Attacks on prison staff reach highest level in at least 10 years

Updated

Attacks on prison staff are at their highest level for at least a decade amid soaring levels of violence in jails, new figures reveal.

In the year to September inmates carried out 4,568 assaults on officers, a rise of 30% compared to the previous 12 months, according to the Ministry of Justice.

Serious assaults against prison staff have more than doubled since 2012, reaching 595 in the most recent period.

The figures reflect a rising tide of violence behind bars.

The Ministry of Justice data also revealed that:

:: In the year to September 2015 there were a total of 18,874 assault incidents - an annual jump of almost a fifth - including 14,247 prisoner-on-prisoner assaults.

:: There were 2,606 serious assaults, up 30% on the same period in 2014.

:: There were a record 257 deaths in custody in 2015, including eight homicides - more than in any other year since records started in 1978. Some 89 of the deaths were thought to be self-inflicted and 146 from natural causes.

:: Reported incidents of self-harm were up by nearly a quarter (24%) to reach 30,706 in the year to September, with around one in 10 prisoners now self-harming.

The availability of so-called "legal highs" has been identified as a key factor in the surge of violent incidents behind bars.

A report by the prisons watchdog last year concluded that new psychoactive substances are now the most serious threat to the safety and security of jails.

Prisons Minister Andrew Selous said: "These figures illustrate the problems facing the Prison Service. Reform is badly needed.

"Tackling violence and drugs must be our first priority.

"That is why we are introducing new measures like better detection so we can help ensure prisons become places of decency, hope and rehabilitation.

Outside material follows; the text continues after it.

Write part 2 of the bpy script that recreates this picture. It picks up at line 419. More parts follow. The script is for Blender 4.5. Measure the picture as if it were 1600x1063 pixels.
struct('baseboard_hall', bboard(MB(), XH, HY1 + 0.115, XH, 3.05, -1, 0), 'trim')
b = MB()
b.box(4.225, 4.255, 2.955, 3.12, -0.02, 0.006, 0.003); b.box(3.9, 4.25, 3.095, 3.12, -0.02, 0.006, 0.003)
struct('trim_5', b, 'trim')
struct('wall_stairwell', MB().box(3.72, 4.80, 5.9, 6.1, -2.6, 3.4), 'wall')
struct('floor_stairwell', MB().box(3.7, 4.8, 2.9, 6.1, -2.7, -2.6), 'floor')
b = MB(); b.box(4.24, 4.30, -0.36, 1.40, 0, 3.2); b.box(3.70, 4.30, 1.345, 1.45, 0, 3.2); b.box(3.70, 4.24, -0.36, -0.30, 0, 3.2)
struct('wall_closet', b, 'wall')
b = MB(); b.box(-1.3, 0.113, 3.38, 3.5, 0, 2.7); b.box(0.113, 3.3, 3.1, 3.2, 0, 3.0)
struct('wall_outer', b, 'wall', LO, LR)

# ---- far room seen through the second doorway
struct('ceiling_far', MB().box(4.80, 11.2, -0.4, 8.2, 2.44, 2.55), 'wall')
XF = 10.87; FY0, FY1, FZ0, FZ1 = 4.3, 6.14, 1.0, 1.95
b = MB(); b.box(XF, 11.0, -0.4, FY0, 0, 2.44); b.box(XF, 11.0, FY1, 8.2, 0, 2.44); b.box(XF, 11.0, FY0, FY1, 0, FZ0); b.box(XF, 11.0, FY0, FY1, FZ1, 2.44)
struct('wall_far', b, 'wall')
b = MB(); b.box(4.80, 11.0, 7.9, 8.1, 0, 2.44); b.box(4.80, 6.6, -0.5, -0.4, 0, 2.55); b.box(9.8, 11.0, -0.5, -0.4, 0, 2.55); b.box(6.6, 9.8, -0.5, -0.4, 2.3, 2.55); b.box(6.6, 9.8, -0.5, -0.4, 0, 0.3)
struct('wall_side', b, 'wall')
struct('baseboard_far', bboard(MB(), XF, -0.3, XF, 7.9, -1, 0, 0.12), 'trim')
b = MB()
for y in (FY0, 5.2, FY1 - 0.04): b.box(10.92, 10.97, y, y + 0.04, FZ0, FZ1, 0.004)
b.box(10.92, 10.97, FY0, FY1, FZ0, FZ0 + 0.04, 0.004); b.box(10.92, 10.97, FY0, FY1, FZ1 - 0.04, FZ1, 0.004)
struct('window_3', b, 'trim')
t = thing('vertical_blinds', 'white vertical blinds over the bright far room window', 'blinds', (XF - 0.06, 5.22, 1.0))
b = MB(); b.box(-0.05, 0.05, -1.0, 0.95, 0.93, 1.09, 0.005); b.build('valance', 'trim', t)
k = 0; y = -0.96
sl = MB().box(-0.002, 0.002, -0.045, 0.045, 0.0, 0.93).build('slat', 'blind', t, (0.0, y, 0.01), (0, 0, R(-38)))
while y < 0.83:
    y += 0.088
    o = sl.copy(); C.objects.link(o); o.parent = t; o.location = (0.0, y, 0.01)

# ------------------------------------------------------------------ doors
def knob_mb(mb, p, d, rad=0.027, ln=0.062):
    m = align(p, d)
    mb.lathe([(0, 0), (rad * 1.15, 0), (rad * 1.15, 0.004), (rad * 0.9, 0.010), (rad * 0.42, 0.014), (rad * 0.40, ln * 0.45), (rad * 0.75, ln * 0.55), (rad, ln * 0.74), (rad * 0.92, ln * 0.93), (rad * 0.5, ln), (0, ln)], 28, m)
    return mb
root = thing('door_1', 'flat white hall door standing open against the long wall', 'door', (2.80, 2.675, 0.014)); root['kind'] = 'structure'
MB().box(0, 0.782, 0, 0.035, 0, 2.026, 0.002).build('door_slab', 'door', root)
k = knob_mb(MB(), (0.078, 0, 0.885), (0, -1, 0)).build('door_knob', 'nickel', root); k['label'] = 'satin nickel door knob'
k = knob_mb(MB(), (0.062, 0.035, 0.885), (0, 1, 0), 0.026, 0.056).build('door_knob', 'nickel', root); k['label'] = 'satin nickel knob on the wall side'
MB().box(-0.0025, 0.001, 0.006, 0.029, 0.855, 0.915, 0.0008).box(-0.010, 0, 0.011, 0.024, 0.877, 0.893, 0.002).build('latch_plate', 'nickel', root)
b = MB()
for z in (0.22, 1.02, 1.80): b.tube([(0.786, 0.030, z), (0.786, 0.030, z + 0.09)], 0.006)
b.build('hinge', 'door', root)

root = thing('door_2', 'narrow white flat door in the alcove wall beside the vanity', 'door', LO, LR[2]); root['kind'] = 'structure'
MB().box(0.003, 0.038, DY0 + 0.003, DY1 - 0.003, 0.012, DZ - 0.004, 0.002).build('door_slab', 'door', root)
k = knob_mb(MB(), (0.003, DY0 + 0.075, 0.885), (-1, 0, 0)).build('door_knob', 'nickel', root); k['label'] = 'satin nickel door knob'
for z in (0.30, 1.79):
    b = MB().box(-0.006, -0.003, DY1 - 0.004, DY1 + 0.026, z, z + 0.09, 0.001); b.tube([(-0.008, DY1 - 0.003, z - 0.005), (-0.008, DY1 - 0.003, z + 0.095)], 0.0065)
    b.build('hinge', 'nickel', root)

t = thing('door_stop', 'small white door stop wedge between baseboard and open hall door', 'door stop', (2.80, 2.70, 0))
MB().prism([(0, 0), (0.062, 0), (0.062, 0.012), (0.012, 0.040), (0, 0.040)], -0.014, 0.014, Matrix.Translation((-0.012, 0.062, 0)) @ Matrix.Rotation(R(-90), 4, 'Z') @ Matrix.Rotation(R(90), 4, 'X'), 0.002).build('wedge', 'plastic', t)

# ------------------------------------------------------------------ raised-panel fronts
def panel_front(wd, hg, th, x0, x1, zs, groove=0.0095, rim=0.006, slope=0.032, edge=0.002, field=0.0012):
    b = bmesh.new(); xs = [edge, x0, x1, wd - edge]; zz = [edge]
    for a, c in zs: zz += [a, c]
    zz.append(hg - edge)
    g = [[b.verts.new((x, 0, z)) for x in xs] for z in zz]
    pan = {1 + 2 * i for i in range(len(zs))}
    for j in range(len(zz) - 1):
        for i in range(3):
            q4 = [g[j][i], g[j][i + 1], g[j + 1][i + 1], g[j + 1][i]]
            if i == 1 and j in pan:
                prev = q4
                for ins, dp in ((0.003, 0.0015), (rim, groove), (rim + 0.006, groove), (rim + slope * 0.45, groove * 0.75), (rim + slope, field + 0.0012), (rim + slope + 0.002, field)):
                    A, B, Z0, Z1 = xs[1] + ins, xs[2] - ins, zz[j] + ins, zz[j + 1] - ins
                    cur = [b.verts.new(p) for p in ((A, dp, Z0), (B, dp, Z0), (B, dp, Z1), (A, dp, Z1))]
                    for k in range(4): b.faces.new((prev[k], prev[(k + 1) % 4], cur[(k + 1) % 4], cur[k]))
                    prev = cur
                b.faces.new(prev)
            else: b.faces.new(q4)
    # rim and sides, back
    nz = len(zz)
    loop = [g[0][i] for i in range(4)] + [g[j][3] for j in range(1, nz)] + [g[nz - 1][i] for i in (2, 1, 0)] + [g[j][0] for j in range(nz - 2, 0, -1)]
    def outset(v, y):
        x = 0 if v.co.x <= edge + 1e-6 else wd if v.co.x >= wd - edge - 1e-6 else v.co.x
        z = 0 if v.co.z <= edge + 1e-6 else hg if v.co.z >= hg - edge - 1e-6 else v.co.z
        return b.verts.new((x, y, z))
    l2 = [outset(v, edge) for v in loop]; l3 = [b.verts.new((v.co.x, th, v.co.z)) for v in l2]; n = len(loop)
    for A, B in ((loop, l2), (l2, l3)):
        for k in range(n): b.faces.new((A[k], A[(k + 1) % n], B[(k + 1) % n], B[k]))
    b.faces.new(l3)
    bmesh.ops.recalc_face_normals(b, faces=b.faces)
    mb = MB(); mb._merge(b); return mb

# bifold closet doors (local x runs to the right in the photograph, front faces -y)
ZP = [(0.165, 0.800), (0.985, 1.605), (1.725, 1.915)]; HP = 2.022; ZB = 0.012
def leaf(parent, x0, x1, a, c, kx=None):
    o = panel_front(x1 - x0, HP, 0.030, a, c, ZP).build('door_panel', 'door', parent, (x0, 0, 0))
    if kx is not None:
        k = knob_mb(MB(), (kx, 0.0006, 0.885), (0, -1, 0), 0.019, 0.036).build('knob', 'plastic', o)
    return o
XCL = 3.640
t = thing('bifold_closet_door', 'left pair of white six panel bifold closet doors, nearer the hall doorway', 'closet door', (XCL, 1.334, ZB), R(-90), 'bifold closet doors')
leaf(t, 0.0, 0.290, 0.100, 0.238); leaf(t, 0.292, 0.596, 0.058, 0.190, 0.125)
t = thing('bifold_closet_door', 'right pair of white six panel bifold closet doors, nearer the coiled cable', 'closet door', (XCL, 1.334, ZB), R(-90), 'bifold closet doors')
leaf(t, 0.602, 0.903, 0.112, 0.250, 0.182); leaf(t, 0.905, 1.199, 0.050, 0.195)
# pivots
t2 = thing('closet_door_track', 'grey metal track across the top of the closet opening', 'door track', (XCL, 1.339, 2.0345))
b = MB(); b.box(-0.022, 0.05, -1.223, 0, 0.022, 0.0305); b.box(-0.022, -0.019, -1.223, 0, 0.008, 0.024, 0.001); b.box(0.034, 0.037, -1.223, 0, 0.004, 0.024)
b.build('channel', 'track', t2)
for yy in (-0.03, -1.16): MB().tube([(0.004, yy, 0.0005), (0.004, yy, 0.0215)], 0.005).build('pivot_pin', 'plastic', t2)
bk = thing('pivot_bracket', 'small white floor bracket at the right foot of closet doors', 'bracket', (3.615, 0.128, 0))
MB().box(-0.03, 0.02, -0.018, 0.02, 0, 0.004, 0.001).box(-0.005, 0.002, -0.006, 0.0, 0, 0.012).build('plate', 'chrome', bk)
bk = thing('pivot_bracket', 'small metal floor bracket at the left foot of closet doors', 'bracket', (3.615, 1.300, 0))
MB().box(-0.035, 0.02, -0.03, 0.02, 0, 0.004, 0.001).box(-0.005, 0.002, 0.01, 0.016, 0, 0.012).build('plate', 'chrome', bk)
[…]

"We are also investing £1.3 billion over the next five years to transform the prison estate.

"Replacing old prisons with new will better support rehabilitation and design out the dark corners that facilitate bullying, drug-taking and violence."

Shadow justice secretary Lord Falconer accused the Government of being "in denial about the crisis in our prisons".

He said: "It's shameful and utterly unacceptable that prison staff should have to face this level of threat in the workplace.

"Prisons will never be effective in challenge re-offending behaviour and protecting victims of crime while this shocking level of violence continues."